Di ritorno dall’ospedale, con la pioggerellina che bagnava le mie spalle, il tuo pigiama a righe, le ciabatte della nonna, la tua valigia di pelle, dovetti affrontare la realtà, dovetti scendere a patti con la morte per averti almeno qualche giorno in più. Ma quest’ultima fu inclemente: era un giovedì quando rientrasti a casa e il martedì mattina eri già pronto per essere vestito con l’abito più bello, con le tue scarpe lucide e stavolta non ti sarebbero servite per uscire con la nonna e camminare per il lungomare.
Nel trambusto del primo pomeriggio, tra le cose da acquistare in farmacia, l’infermiera che andava avanti ed indietro per tutta casa, in modo da organizzare il lavoro nella maniera più funzionale e fruttuosa possibile, con la valigia ancora da disfare, con la nonna che cercava di rendersi utile, pur se sommersa da un mare ormai incontenibile di lacrime, tra tante cose da fare, dunque, io mi ero dimenticata, per un istante, che tu eri finalmente rientrato a casa.

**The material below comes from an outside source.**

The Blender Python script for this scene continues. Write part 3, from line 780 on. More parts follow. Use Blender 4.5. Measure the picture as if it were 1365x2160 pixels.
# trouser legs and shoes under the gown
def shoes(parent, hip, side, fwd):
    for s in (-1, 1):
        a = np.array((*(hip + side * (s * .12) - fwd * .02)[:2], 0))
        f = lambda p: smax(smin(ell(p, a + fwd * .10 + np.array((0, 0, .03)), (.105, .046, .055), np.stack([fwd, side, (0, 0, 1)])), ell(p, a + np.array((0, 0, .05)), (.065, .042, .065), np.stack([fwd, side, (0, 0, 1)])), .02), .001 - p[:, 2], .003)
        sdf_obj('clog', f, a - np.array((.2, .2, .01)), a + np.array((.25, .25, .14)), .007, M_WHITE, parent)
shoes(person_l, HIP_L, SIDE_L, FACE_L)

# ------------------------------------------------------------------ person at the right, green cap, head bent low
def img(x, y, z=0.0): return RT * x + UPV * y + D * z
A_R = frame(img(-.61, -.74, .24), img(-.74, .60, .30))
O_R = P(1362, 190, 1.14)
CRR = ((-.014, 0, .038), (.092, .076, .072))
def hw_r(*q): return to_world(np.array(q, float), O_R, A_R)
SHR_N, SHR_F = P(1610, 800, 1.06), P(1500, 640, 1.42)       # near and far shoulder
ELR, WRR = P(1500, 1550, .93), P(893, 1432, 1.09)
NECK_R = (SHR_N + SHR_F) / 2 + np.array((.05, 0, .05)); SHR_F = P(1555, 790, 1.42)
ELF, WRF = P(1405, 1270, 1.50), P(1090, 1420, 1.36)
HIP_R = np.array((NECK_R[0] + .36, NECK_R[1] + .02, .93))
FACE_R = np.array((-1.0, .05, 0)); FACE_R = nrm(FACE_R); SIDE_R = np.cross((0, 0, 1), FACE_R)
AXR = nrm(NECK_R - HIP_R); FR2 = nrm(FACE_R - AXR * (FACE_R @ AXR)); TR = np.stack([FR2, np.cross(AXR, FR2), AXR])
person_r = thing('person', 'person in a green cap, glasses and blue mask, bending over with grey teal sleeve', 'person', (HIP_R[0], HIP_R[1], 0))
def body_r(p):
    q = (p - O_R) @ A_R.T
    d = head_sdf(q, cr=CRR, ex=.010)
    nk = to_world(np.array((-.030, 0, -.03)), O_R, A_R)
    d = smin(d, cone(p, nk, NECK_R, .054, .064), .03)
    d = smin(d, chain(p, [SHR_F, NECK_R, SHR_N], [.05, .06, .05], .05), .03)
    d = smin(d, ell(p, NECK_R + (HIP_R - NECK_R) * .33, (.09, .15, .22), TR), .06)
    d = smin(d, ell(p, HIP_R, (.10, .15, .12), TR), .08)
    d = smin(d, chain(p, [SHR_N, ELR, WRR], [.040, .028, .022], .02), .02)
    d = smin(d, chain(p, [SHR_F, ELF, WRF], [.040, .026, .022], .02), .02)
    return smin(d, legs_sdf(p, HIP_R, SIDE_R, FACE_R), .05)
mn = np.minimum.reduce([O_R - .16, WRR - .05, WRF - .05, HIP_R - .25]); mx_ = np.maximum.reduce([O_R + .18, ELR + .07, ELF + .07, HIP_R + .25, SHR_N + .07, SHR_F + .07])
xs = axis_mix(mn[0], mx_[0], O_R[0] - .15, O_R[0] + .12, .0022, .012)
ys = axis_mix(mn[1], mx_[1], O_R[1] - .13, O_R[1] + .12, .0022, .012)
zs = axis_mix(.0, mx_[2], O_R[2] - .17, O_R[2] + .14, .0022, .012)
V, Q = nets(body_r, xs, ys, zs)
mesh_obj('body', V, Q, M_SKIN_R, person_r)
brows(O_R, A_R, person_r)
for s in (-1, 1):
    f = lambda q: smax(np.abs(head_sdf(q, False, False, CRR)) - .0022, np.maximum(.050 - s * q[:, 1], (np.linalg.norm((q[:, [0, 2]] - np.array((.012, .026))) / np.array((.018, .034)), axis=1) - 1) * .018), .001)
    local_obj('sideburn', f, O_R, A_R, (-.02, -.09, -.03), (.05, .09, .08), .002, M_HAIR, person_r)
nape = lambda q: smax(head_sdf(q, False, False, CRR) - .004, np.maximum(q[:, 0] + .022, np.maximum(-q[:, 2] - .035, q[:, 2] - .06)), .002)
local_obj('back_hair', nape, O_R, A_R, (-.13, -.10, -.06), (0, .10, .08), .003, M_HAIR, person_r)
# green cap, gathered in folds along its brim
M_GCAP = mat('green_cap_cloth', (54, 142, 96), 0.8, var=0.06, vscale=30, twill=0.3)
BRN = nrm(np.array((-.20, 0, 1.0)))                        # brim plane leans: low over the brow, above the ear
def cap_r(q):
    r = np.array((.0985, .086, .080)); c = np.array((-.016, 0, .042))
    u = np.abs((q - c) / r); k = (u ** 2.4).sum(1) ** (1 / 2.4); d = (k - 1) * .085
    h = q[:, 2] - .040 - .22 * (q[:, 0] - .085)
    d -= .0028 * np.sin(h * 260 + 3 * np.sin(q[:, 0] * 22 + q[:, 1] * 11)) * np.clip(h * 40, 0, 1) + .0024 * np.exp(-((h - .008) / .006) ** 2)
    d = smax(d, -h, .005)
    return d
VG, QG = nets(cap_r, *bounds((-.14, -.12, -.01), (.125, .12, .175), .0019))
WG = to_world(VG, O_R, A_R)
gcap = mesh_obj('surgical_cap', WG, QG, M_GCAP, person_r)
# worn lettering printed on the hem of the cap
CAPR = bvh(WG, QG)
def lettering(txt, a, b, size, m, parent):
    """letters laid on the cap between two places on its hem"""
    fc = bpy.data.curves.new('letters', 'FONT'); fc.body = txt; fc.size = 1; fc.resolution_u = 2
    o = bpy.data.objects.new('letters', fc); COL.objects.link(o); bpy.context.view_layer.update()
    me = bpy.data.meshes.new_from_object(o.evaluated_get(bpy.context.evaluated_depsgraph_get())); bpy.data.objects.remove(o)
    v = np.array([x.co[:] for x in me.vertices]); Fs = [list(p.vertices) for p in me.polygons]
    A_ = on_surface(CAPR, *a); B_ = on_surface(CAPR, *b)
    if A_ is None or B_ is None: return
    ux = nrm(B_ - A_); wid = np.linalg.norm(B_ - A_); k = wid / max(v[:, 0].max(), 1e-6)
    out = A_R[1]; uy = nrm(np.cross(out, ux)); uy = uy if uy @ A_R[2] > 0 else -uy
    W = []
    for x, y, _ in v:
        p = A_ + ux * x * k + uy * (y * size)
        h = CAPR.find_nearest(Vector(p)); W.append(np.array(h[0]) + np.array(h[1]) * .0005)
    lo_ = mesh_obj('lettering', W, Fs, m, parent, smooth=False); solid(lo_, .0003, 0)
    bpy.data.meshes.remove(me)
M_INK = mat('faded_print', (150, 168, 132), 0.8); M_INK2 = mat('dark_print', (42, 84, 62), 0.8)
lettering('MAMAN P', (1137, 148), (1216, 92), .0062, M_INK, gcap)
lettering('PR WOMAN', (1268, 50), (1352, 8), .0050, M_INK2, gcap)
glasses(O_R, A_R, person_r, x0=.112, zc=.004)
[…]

Lasciai il lavoro agli altri e mi diressi verso la tua camera, e nel preciso momento in cui varcai la soglia della tua stanza da letto, trovasti la forza per chiamarmi vicino a te e per dirmi: “Vedi, ce l’ho fatta… sono riuscito a tornare a casa per vederla un’ultima volta. Prima ero in prigione, ora sono libero”. La tua grande forza d’animo, il tuo coraggio, il tuo ottimismo, il tuo vedere, come dicevi spesso, il bicchiere sempre mezzo pieno, è condensato in queste parole che riuscisti a pronunciare, anche se con la voce appannata, di ritorno dall’ospedale.
Parlasti di libertà ma ad occhio nudo nessuno avrebbe potuto vederla: non eri libero perché non potevi muoverti, non potevi mangiare… non potevi fare nulla di quello che più amavi, eppure… eppure parlasti di libertà.
Dove era celata? Nel tuo essere a casa, tra quelle lenzuola di lino ricamate a mano, nelle finestre che potevi chiedere a noi di aprire o di chiudere, in quel vedere fuori la finestra non strade a te sconosciute, ma luoghi a te cari, misurati ogni giorno con i tuoi passi.
Eri libero, nonostante chiunque avrebbe potuto affermare il contrario, senza essere in errore. La tua libertà era la tua casa, il tuo giardino, era la nostra presenza in ogni momento della giornata. Ecco cosa ci rende liberi: l’amore, solo l’amore.